The soil, with which the surface of this earth is always covered more or less, is extremely various, both with respect to quantity and quality; it is found resting upon the solid parts; and those solid parts are always more or less affected by the influences of the atmosphere near the surface of the earth. Those parts of the strata which approach the surface are always in a decayed state; and this sometimes may be observed for very considerable depths, according as the quality of the materials, and the situation of the place dispose to that effect. This general observation however may be formed, that, cet. par. the strata become always more solid, or are found in their sound and natural state, more and more in proportion as we sink into the earth, or have proceeded from the surface.
There is nothing of which we have more distinct experience than this, That, universally upon the surface of the earth, the solid parts are dissolving and always going into decay; whereas, at a sufficient depth below, they are found in their natural consolidated state.

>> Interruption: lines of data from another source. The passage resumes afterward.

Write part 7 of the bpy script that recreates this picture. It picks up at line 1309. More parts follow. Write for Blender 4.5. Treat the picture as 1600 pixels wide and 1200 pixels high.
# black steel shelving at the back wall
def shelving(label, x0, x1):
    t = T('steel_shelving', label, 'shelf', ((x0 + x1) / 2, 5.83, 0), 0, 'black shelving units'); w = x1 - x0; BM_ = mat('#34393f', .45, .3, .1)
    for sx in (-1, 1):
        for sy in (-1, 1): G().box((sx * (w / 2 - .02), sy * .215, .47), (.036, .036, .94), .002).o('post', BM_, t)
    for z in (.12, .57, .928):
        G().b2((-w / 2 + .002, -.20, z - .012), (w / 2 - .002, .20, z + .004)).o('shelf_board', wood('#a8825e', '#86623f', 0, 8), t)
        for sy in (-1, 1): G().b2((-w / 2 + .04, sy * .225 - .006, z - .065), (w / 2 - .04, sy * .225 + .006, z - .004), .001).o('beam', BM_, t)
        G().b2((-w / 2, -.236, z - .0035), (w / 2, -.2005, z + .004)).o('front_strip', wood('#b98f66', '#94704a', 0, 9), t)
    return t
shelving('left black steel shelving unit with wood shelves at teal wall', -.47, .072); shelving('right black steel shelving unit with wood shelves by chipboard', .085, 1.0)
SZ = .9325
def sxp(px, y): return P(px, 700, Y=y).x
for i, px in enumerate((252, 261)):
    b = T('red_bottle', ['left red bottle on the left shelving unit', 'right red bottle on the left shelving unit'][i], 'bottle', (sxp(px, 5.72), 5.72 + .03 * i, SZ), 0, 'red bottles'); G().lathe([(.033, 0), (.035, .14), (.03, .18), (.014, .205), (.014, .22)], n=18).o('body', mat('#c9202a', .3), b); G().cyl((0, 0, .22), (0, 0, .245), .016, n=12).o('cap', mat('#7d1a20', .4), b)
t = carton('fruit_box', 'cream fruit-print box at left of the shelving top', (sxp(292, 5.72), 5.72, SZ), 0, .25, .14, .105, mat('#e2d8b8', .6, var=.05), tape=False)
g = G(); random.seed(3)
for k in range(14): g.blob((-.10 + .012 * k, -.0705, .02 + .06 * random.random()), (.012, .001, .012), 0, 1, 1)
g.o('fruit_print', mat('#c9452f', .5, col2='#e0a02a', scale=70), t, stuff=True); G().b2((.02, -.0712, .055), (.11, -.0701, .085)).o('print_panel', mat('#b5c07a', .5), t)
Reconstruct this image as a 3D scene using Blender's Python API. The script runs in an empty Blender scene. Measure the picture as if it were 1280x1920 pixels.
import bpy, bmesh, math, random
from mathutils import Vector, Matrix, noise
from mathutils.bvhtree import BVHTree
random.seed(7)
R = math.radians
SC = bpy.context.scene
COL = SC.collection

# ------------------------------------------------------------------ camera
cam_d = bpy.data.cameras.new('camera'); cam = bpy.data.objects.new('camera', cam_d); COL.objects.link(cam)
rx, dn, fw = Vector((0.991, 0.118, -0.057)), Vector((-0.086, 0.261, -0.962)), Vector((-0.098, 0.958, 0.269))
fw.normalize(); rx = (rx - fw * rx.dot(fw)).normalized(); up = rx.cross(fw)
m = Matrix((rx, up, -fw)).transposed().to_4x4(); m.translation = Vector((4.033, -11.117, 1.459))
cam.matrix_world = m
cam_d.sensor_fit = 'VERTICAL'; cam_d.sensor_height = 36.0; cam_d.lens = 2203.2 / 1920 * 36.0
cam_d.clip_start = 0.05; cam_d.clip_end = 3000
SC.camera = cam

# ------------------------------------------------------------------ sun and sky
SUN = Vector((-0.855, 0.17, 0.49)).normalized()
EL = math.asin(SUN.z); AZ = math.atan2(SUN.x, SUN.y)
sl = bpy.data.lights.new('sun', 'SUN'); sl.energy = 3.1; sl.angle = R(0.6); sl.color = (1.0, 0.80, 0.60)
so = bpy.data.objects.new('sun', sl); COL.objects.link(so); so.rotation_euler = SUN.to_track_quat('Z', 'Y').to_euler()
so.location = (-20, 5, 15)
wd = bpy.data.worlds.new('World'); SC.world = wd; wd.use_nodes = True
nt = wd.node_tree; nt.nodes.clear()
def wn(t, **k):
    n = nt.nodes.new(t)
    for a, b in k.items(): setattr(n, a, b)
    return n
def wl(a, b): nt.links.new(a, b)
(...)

The operations of man in digging into the ground, as well as the sections of the earth so often formed by brooks and rivers, affords such ample testimony of this truth that nothing farther need be observed upon this head only that this is a most important operation in the natural economy of the globe, and forms a subject of the greatest consequence in the present Theory of the Earth, which holds for principle, that the strata are consolidated in the mineral regions far beyond reach of human observation.
Consistently with this view of things, the strata or regular solid parts, under the soil or travelled earth, should be found in some shape corresponding to the represented state of those things, when affected by the powers which have acted upon the surface of the earth. Here, accordingly, the strata are always to be observed with those marks of resolution, of fracture, and of separation, which have most evidently arisen from the joint operation of those several causes that have been now explained. But though every operation of the globe be necessarily required for the explanation of those appearances which we now examine, it is principally the action of the sun and atmosphere, and the operations of the waters flooding the surface of the earth, that form the proper subject of the present investigation.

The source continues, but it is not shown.